▶ **WHAT NEEDS TO BE DONE**: All the data below goes into the copy word for word, but the pictures don't.
>> START COLLECTED MATERIAL
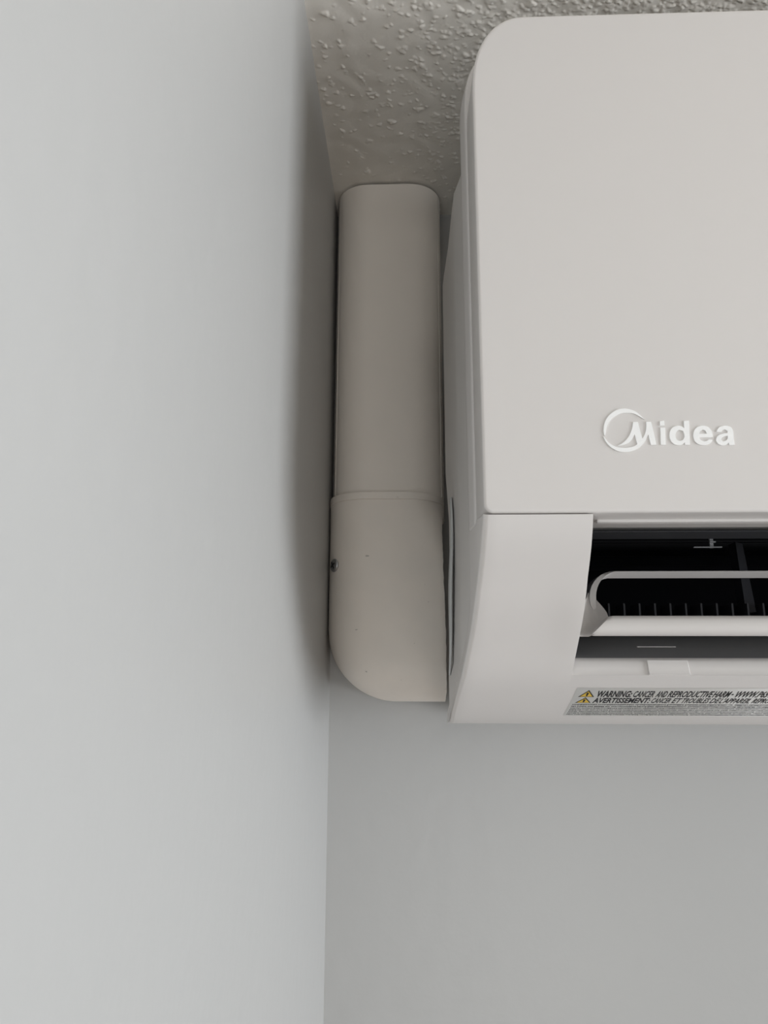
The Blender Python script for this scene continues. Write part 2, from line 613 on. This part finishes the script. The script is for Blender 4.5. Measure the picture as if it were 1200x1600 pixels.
def cheek(mirror):
    rows = []
    for i, ((y, z), xe) in enumerate(zip(prof, edge)):
        ny_, nz_ = nprof[i]
        row = []
        # side flank running back towards the wall
        yb = -0.1610 + 0.115 * min(1, max(0, (i - 6) / 9)) ** 1.1
        yb = max(yb, y + 0.004)
        fl = max(0.0, 1 - i / 11)
        back = z - (.0 if i < 16 else -.0015)
        row.append((xe + .0060 * fl + .0014 * (1 - fl), yb + .0012, back))
        row.append((xe - .0022 * fl + .0014 * (1 - fl), yb, back))
        row.append((xe - .0021 * fl + .0012 * (1 - fl), yb - .0012, back))
        row.append((xe - .0008 * fl + .0003 * (1 - fl), y + (yb - y) * .68, z))
        row.append((xe - .0003 * fl, y + .0040, z))
        row.append((xe, y + .0026, z))
        r = .0022
        for k in range(1, 6):
            a = math.pi / 2 * k / 5
            dx = r - r * math.cos(a)
            dn = -(r - r * math.sin(a))
            row.append((xe + dx, y + ny_ * dn, z + nz_ * dn))
        xs = [xe + r + (CUT - xe - r) * s for s in (.1, .2, .3, .4, .5, .58, .66, .73, .79, .84, .88, .92, .95, .975, 1)]
        for x in xs:
            # swelling beside the louver pivot, fading at the lip
            g = math.exp(-((x - CUT) / .0095) ** 2) * math.exp(-((z + .2945) / .012) ** 2)
            dn = DENT * g
            row.append((x, y + ny_ * dn, z + nz_ * dn))
        if i < LIP:              # wall of the cut-out going into the casing
            g = math.exp(-((z + .2945) / .012) ** 2)
            dn = DENT * g
            row.append((CUT + .0001, y + ny_ * dn + .0004, z + nz_ * dn))
            row.append((CUT + .0002, y + .0035, z + .0005))
        else:
            row.append((CUT + .0001, y - ny_ * .0004, z - nz_ * .0004))
            row.append((CUT + .0002, y - ny_ * .0010, z - nz_ * .0010))
        if i == 0:               # hidden ledge tucked up behind the panel and frame
            rows.append([(MX - a - .0005 if mirror else a + .0005, max(b, -.1726), Z(-.2555)) for a, b, c in row])
        rows.append([(MX - a if mirror else a, b, Z(c)) for a, b, c in row])
    V, F = loft(rows, closed=False)
    return V, F


for mir in (False, True):
    V, F = cheek(mir)
    o = sharp(obj('outlet_cheek', V, F, M_AC, ac), 55)
lipx = [CUT, CUT + .003, MX / 2, MX - CUT - .003, MX - CUT]
rows = []
ip = [(-.1440, -.3085, 0), (-.1458, -.3092, 0), (-.1470, -.3105, 0), (-.1478, -.3130, 0), (-.1484, -.3148, 0)]
for y, z, _ in ip:
    rows.append([(x, y, Z(z)) for x in lipx])
for (y, z) in prof[LIP:]:
    rows.append([(x, y, Z(z)) for x in lipx])
rows.append([(x, -.004, Z(-.3390)) for x in lipx])
V, F = loft(rows, closed=False)
sharp(obj('outlet_lip', V, F, M_AC, ac), 28)

# ridge under the panel edge, above the outlet
V, F = boxv(CUT + .004, MX - CUT - .004, -.1888, -.1852, Z(-.2600), Z(-.2580))
bevel(obj('panel_ridge', V, F, M_AC, ac, smooth=False), .0004)

# air chamber behind the outlet
cx0, cx1 = CUT + .0012, MX - CUT - .0012
ch = [(-.1732, -.2601), (-.1580, -.2600), (-.1500, -.2570), (-.140, -.2480), (-.125, -.2250), (-.105, -.190), (-.060, -.185), (-.035, -.215),
      (-.035, -.250), (-.055, -.2800), (-.0720, -.2900)]
V, F = loft([[(x, y, Z(z)) for y, z in ch] for x in (cx0, cx1)], closed=False)
n = len(ch)
sidep = ch + [(-.100, -.2970), (-.138, -.3062), (-.148, -.3000), (-.166, -.2830), (-.172, -.2680)]
for x in (cx0, cx1):
    b = len(V)
    V += [(x, y, Z(z)) for y, z in sidep]
    F.append(tuple(range(b, b + len(sidep))))
obj('air_chamber', V, F, M_BLACK, ac, smooth=False)
V, F = boxv(cx0, cx1, -.1728, -.1590, Z(-.2606), Z(-.2602))
obj('chamber_brow', V, F, M_DKGREY, ac, smooth=False)
V, F = boxv(cx0, cx1, -.1590, -.1575, Z(-.2606), Z(-.2590))
obj('chamber_bead', V, F, M_DKGREY, ac, smooth=False)
# ramp rising from the lip into the chamber
rp = [(-.1440, -.3085), (-.1360, -.3060), (-.125, -.3030), (-.110, -.2990), (-.095, -.2955), (-.0720, -.2900)]
V, F = loft([[(x, y, Z(z)) for y, z in rp] for x in (cx0, cx1)], closed=False)
ramp = obj('outlet_ramp', V, F, M_RAMP, ac)
V, F = boxv(.1495, .1664, -.1256, -.1248, Z(-.3036), Z(-.30285))
obj('ramp_line', V, F, M_AC, ramp, smooth=False)


# tab set into the lip
def on_lip(x, s, off):
    P = [(-.1466, -.3099), (-.1470, -.3105), (-.1478, -.3130), (-.1484, -.3148), (-.1490, -.3158)]
    seg = []
    for a, b in zip(P[:-1], P[1:]):
        seg.append(math.hypot(b[0] - a[0], b[1] - a[1]))
    tot = sum(seg)
    d = s * tot
    for k, l in enumerate(seg):
        if d <= l or k == len(seg) - 1:
            t = d / l
            a, b = P[k], P[k + 1]
            ty, tz = (b[0] - a[0]) / l, (b[1] - a[1]) / l
            return (x, a[0] + (b[0] - a[0]) * t + tz * off, Z(a[1] + (b[1] - a[1]) * t - ty * off))
        d -= l


rows = []
for s in (0.02, .2, .4, .6, .8, .98):
    rows.append([on_lip(x, s, o) for x, o in ((.1467, -.0002), (.1467, .0007), (.1469, .0009), (.1631, .0009), (.1633, .0007), (.1633, -.0002))])
V, F = loft(rows, closed=False)
n = 6
F += [tuple(range(n)), tuple((len(rows) - 1) * n + i for i in range(n))]
sharp(obj('lip_tab', V, F, M_AC, ac), 40)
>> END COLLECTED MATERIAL
▶ **TASK RESPONSE**:
The Blender Python script for this scene continues. Write part 2, from line 613 on. This part finishes the script. The script is for Blender 4.5. Measure the picture as if it were 1200x1600 pixels.
def cheek(mirror):
    rows = []
    for i, ((y, z), xe) in enumerate(zip(prof, edge)):
        ny_, nz_ = nprof[i]
        row = []
        # side flank running back towards the wall
        yb = -0.1610 + 0.115 * min(1, max(0, (i - 6) / 9)) ** 1.1
        yb = max(yb, y + 0.004)
        fl = max(0.0, 1 - i / 11)
        back = z - (.0 if i < 16 else -.0015)
        row.append((xe + .0060 * fl + .0014 * (1 - fl), yb + .0012, back))
        row.append((xe - .0022 * fl + .0014 * (1 - fl), yb, back))
        row.append((xe - .0021 * fl + .0012 * (1 - fl), yb - .0012, back))
        row.append((xe - .0008 * fl + .0003 * (1 - fl), y + (yb - y) * .68, z))
        row.append((xe - .0003 * fl, y + .0040, z))
        row.append((xe, y + .0026, z))
        r = .0022
        for k in range(1, 6):
            a = math.pi / 2 * k / 5
            dx = r - r * math.cos(a)
            dn = -(r - r * math.sin(a))
            row.append((xe + dx, y + ny_ * dn, z + nz_ * dn))
        xs = [xe + r + (CUT - xe - r) * s for s in (.1, .2, .3, .4, .5, .58, .66, .73, .79, .84, .88, .92, .95, .975, 1)]
        for x in xs:
            # swelling beside the louver pivot, fading at the lip
            g = math.exp(-((x - CUT) / .0095) ** 2) * math.exp(-((z + .2945) / .012) ** 2)
            dn = DENT * g
            row.append((x, y + ny_ * dn, z + nz_ * dn))
        if i < LIP:              # wall of the cut-out going into the casing
            g = math.exp(-((z + .2945) / .012) ** 2)
            dn = DENT * g
            row.append((CUT + .0001, y + ny_ * dn + .0004, z + nz_ * dn))
            row.append((CUT + .0002, y + .0035, z + .0005))
        else:
            row.append((CUT + .0001, y - ny_ * .0004, z - nz_ * .0004))
            row.append((CUT + .0002, y - ny_ * .0010, z - nz_ * .0010))
        if i == 0:               # hidden ledge tucked up behind the panel and frame
            rows.append([(MX - a - .0005 if mirror else a + .0005, max(b, -.1726), Z(-.2555)) for a, b, c in row])
        rows.append([(MX - a if mirror else a, b, Z(c)) for a, b, c in row])
    V, F = loft(rows, closed=False)
    return V, F


for mir in (False, True):
    V, F = cheek(mir)
    o = sharp(obj('outlet_cheek', V, F, M_AC, ac), 55)
lipx = [CUT, CUT + .003, MX / 2, MX - CUT - .003, MX - CUT]
rows = []
ip = [(-.1440, -.3085, 0), (-.1458, -.3092, 0), (-.1470, -.3105, 0), (-.1478, -.3130, 0), (-.1484, -.3148, 0)]
for y, z, _ in ip:
    rows.append([(x, y, Z(z)) for x in lipx])
for (y, z) in prof[LIP:]:
    rows.append([(x, y, Z(z)) for x in lipx])
rows.append([(x, -.004, Z(-.3390)) for x in lipx])
V, F = loft(rows, closed=False)
sharp(obj('outlet_lip', V, F, M_AC, ac), 28)

# ridge under the panel edge, above the outlet
V, F = boxv(CUT + .004, MX - CUT - .004, -.1888, -.1852, Z(-.2600), Z(-.2580))
bevel(obj('panel_ridge', V, F, M_AC, ac, smooth=False), .0004)

# air chamber behind the outlet
cx0, cx1 = CUT + .0012, MX - CUT - .0012
ch = [(-.1732, -.2601), (-.1580, -.2600), (-.1500, -.2570), (-.140, -.2480), (-.125, -.2250), (-.105, -.190), (-.060, -.185), (-.035, -.215),
      (-.035, -.250), (-.055, -.2800), (-.0720, -.2900)]
V, F = loft([[(x, y, Z(z)) for y, z in ch] for x in (cx0, cx1)], closed=False)
n = len(ch)
sidep = ch + [(-.100, -.2970), (-.138, -.3062), (-.148, -.3000), (-.166, -.2830), (-.172, -.2680)]
for x in (cx0, cx1):
    b = len(V)
    V += [(x, y, Z(z)) for y, z in sidep]
    F.append(tuple(range(b, b + len(sidep))))
obj('air_chamber', V, F, M_BLACK, ac, smooth=False)
V, F = boxv(cx0, cx1, -.1728, -.1590, Z(-.2606), Z(-.2602))
obj('chamber_brow', V, F, M_DKGREY, ac, smooth=False)
V, F = boxv(cx0, cx1, -.1590, -.1575, Z(-.2606), Z(-.2590))
obj('chamber_bead', V, F, M_DKGREY, ac, smooth=False)
# ramp rising from the lip into the chamber
rp = [(-.1440, -.3085), (-.1360, -.3060), (-.125, -.3030), (-.110, -.2990), (-.095, -.2955), (-.0720, -.2900)]
V, F = loft([[(x, y, Z(z)) for y, z in rp] for x in (cx0, cx1)], closed=False)
ramp = obj('outlet_ramp', V, F, M_RAMP, ac)
V, F = boxv(.1495, .1664, -.1256, -.1248, Z(-.3036), Z(-.30285))
obj('ramp_line', V, F, M_AC, ramp, smooth=False)


# tab set into the lip
def on_lip(x, s, off):
    P = [(-.1466, -.3099), (-.1470, -.3105), (-.1478, -.3130), (-.1484, -.3148), (-.1490, -.3158)]
    seg = []
    for a, b in zip(P[:-1], P[1:]):
        seg.append(math.hypot(b[0] - a[0], b[1] - a[1]))
    tot = sum(seg)
    d = s * tot
    for k, l in enumerate(seg):
        if d <= l or k == len(seg) - 1:
            t = d / l
            a, b = P[k], P[k + 1]
            ty, tz = (b[0] - a[0]) / l, (b[1] - a[1]) / l
            return (x, a[0] + (b[0] - a[0]) * t + tz * off, Z(a[1] + (b[1] - a[1]) * t - ty * off))
        d -= l


rows = []
for s in (0.02, .2, .4, .6, .8, .98):
    rows.append([on_lip(x, s, o) for x, o in ((.1467, -.0002), (.1467, .0007), (.1469, .0009), (.1631, .0009), (.1633, .0007), (.1633, -.0002))])
V, F = loft(rows, closed=False)
n = 6
F += [tuple(range(n)), tuple((len(rows) - 1) * n + i for i in range(n))]
sharp(obj('lip_tab', V, F, M_AC, ac), 40)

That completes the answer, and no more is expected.